--- Information supplied ---

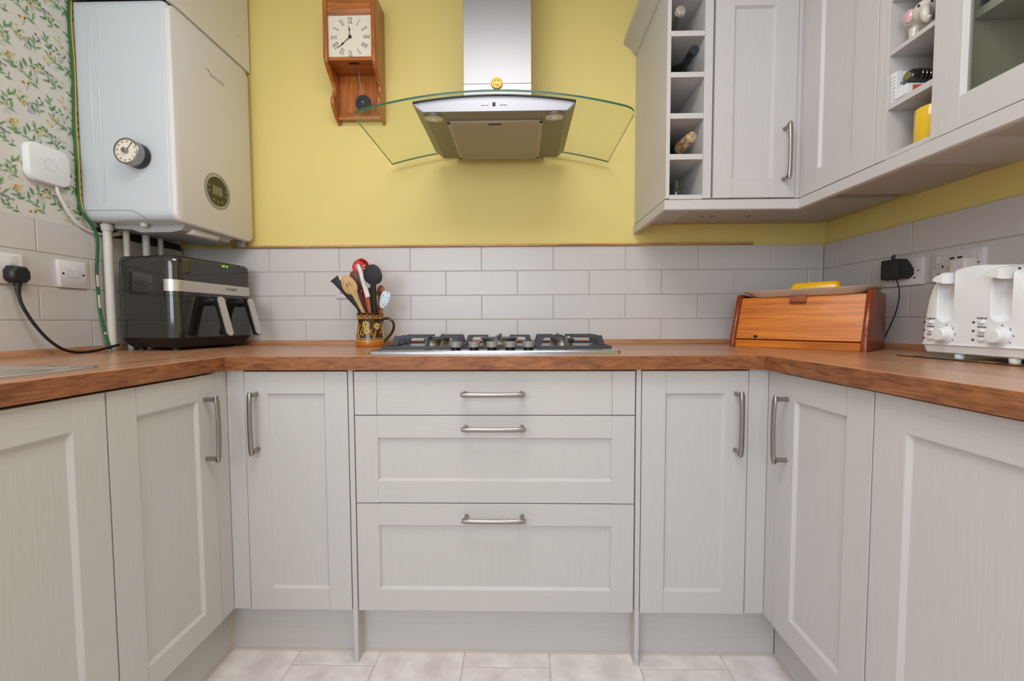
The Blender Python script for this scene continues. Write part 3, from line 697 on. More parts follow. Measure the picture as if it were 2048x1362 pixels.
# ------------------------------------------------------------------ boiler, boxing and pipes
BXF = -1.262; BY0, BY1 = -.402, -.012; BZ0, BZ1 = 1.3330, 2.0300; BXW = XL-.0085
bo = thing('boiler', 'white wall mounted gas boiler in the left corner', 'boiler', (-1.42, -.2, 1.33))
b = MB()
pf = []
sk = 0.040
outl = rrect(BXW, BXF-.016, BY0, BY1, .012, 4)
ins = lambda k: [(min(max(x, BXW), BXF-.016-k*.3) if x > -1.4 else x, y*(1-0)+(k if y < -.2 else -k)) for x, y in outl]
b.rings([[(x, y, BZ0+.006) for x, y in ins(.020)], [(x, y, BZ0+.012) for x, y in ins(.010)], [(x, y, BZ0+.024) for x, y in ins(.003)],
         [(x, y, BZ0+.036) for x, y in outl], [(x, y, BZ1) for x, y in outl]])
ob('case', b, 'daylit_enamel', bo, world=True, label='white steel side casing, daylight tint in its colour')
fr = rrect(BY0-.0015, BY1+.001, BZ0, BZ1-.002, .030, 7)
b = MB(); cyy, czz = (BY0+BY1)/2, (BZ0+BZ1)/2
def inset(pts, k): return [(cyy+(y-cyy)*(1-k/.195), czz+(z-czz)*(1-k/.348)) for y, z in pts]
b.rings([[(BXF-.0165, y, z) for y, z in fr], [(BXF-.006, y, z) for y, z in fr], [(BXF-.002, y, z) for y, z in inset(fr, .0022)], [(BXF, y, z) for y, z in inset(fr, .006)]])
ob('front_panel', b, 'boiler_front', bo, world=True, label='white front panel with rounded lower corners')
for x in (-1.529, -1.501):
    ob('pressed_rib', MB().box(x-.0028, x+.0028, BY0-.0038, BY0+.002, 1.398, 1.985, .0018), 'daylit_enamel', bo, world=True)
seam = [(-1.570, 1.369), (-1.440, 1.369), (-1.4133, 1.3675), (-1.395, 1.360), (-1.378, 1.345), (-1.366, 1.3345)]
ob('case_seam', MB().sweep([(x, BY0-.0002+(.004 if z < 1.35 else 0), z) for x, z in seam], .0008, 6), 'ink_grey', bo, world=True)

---
--- Information supplied ---

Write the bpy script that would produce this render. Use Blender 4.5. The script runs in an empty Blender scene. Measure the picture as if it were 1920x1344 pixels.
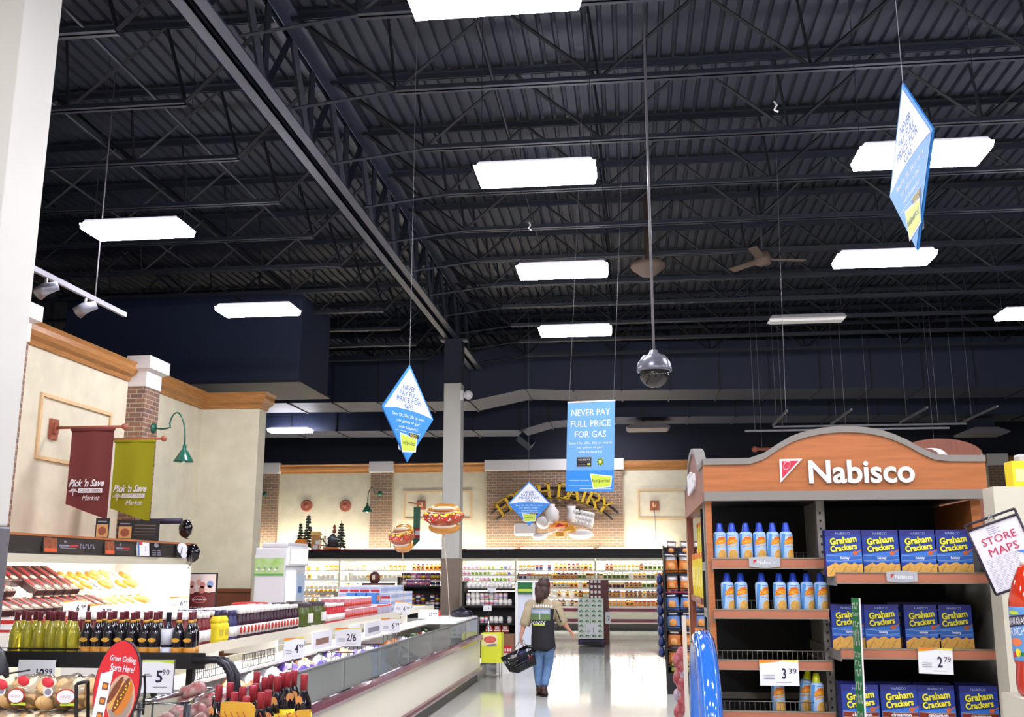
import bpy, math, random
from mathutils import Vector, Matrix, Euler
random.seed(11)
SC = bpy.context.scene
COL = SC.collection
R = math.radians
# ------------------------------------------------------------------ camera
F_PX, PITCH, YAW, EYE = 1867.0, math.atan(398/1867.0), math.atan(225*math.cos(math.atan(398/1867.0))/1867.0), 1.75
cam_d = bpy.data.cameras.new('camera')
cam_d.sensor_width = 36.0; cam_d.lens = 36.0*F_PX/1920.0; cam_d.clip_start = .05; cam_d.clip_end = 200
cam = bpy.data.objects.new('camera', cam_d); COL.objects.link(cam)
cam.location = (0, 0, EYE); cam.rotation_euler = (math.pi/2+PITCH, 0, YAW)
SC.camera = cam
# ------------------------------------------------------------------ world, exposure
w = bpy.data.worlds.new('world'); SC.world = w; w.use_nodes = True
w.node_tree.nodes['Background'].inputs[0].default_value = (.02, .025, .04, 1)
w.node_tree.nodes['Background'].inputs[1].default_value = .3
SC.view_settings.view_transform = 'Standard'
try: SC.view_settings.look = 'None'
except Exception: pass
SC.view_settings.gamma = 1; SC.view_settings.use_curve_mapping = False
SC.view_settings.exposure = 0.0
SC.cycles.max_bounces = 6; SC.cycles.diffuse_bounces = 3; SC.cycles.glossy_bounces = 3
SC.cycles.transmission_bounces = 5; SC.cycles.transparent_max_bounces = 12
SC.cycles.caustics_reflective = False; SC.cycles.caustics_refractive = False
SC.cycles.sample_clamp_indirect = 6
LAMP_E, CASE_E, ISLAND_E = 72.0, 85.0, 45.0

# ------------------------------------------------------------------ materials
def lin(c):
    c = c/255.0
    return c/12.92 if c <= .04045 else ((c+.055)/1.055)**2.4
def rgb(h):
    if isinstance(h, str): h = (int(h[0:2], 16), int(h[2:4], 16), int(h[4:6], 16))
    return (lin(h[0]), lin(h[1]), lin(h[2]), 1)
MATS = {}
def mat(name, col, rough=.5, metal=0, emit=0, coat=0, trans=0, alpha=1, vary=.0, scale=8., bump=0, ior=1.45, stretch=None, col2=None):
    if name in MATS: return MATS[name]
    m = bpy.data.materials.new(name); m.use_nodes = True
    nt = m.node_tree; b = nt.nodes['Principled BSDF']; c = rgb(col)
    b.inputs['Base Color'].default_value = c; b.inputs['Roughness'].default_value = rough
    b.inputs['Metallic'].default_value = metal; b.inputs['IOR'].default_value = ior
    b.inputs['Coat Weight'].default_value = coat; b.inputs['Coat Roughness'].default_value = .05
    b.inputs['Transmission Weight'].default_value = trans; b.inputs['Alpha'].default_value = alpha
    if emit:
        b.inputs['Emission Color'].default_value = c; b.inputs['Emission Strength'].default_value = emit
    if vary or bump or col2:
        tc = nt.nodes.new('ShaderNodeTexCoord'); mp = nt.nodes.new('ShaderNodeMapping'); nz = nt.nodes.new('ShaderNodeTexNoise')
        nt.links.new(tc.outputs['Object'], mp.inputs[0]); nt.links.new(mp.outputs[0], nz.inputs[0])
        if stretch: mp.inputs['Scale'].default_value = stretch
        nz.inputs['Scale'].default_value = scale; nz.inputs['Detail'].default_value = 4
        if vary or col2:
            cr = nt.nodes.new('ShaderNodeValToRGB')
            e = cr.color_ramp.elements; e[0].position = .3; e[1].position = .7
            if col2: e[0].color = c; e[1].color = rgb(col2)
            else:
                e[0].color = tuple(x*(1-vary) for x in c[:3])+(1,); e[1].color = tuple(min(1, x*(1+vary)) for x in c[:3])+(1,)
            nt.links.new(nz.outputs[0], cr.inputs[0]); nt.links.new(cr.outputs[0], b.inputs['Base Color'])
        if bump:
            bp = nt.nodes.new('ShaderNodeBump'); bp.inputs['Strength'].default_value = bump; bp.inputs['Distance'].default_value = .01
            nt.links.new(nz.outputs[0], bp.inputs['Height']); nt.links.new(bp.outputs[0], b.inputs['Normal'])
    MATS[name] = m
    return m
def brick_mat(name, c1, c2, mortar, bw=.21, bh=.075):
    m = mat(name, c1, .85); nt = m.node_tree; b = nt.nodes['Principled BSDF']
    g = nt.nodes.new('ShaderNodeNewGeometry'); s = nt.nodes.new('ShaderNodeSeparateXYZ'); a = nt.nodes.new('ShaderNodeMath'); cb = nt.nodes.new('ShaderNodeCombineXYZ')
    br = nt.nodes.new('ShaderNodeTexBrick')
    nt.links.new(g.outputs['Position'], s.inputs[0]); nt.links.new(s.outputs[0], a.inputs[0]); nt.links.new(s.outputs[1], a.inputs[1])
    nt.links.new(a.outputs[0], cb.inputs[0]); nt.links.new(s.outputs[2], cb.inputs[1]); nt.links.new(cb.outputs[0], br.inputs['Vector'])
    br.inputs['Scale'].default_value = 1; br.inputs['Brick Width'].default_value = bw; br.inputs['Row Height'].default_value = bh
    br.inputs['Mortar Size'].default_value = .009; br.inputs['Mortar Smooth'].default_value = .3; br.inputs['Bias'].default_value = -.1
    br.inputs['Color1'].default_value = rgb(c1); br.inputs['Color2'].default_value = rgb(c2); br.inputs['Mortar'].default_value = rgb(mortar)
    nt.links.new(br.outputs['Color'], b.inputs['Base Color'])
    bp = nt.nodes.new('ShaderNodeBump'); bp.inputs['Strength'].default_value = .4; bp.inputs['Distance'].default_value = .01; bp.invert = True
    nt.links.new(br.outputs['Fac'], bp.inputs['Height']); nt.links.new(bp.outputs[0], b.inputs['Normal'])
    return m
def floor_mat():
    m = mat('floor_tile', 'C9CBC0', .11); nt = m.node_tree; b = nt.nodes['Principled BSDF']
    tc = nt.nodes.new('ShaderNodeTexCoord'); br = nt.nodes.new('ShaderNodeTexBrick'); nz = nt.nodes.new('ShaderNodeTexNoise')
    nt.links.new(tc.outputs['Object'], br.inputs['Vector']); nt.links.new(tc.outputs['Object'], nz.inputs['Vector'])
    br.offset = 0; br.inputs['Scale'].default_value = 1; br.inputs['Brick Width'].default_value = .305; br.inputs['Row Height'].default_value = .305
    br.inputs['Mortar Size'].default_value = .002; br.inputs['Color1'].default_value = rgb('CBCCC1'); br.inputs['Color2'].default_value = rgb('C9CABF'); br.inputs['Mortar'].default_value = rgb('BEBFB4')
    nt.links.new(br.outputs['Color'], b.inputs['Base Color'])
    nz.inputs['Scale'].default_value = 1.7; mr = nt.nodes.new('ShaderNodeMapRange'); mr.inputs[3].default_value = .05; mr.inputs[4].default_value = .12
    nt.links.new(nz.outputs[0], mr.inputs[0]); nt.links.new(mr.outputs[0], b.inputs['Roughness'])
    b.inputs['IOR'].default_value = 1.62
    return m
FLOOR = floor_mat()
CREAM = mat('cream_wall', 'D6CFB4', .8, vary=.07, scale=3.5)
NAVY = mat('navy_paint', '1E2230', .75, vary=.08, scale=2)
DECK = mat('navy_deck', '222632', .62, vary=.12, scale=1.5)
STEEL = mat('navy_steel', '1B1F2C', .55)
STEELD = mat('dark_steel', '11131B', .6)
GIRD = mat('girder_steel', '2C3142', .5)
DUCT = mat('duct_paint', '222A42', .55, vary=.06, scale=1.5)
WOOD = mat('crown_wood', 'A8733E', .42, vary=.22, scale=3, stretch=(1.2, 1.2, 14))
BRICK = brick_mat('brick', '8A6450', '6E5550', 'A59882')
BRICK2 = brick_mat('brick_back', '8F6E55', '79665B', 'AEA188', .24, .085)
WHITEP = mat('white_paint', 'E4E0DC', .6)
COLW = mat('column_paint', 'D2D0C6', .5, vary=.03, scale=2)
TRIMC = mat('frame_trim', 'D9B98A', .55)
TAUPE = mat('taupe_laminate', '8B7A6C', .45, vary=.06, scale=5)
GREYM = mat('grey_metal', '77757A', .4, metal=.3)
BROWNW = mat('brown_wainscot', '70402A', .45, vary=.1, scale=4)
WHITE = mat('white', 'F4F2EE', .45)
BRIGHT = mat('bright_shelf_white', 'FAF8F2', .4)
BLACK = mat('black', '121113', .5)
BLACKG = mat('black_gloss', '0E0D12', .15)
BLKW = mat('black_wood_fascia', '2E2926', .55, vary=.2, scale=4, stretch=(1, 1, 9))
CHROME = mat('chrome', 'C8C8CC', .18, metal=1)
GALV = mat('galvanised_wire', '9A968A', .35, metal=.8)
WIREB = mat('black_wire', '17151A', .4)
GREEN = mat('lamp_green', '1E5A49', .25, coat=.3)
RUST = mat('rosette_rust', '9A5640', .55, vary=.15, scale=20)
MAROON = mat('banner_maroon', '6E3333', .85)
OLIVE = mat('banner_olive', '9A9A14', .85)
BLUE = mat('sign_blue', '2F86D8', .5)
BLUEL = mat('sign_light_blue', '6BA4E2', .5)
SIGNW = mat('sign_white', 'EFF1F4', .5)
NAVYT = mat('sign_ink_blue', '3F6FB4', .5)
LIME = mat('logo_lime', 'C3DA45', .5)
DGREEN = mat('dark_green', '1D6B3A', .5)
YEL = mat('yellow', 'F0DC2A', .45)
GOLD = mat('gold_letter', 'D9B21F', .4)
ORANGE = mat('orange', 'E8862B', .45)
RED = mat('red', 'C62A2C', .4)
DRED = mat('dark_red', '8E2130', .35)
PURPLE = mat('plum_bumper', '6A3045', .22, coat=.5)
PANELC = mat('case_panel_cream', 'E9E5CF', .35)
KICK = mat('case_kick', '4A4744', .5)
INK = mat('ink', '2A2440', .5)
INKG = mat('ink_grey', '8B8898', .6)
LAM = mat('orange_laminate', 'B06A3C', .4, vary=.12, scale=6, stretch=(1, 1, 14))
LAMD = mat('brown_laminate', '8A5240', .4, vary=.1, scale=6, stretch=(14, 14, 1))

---
--- Information supplied ---

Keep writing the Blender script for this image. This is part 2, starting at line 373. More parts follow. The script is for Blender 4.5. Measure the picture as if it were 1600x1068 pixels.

---

▶ **Requirement**
Omit all pictures and repeat exactly the lines from the one containing "Write the bpy" through the one containing "LAMP_E, CASE_E, ISLAND_E = 72.0, 85.0, 45.0", ends included, with nothing added.

▶ **Exercise output**
Write the bpy script that would produce this render. Use Blender 4.5. The script runs in an empty Blender scene. Measure the picture as if it were 1920x1344 pixels.
import bpy, math, random
from mathutils import Vector, Matrix, Euler
random.seed(11)
SC = bpy.context.scene
COL = SC.collection
R = math.radians
# ------------------------------------------------------------------ camera
F_PX, PITCH, YAW, EYE = 1867.0, math.atan(398/1867.0), math.atan(225*math.cos(math.atan(398/1867.0))/1867.0), 1.75
cam_d = bpy.data.cameras.new('camera')
cam_d.sensor_width = 36.0; cam_d.lens = 36.0*F_PX/1920.0; cam_d.clip_start = .05; cam_d.clip_end = 200
cam = bpy.data.objects.new('camera', cam_d); COL.objects.link(cam)
cam.location = (0, 0, EYE); cam.rotation_euler = (math.pi/2+PITCH, 0, YAW)
SC.camera = cam
# ------------------------------------------------------------------ world, exposure
w = bpy.data.worlds.new('world'); SC.world = w; w.use_nodes = True
w.node_tree.nodes['Background'].inputs[0].default_value = (.02, .025, .04, 1)
w.node_tree.nodes['Background'].inputs[1].default_value = .3
SC.view_settings.view_transform = 'Standard'
try: SC.view_settings.look = 'None'
except Exception: pass
SC.view_settings.gamma = 1; SC.view_settings.use_curve_mapping = False
SC.view_settings.exposure = 0.0
SC.cycles.max_bounces = 6; SC.cycles.diffuse_bounces = 3; SC.cycles.glossy_bounces = 3
SC.cycles.transmission_bounces = 5; SC.cycles.transparent_max_bounces = 12
SC.cycles.caustics_reflective = False; SC.cycles.caustics_refractive = False
SC.cycles.sample_clamp_indirect = 6
LAMP_E, CASE_E, ISLAND_E = 72.0, 85.0, 45.0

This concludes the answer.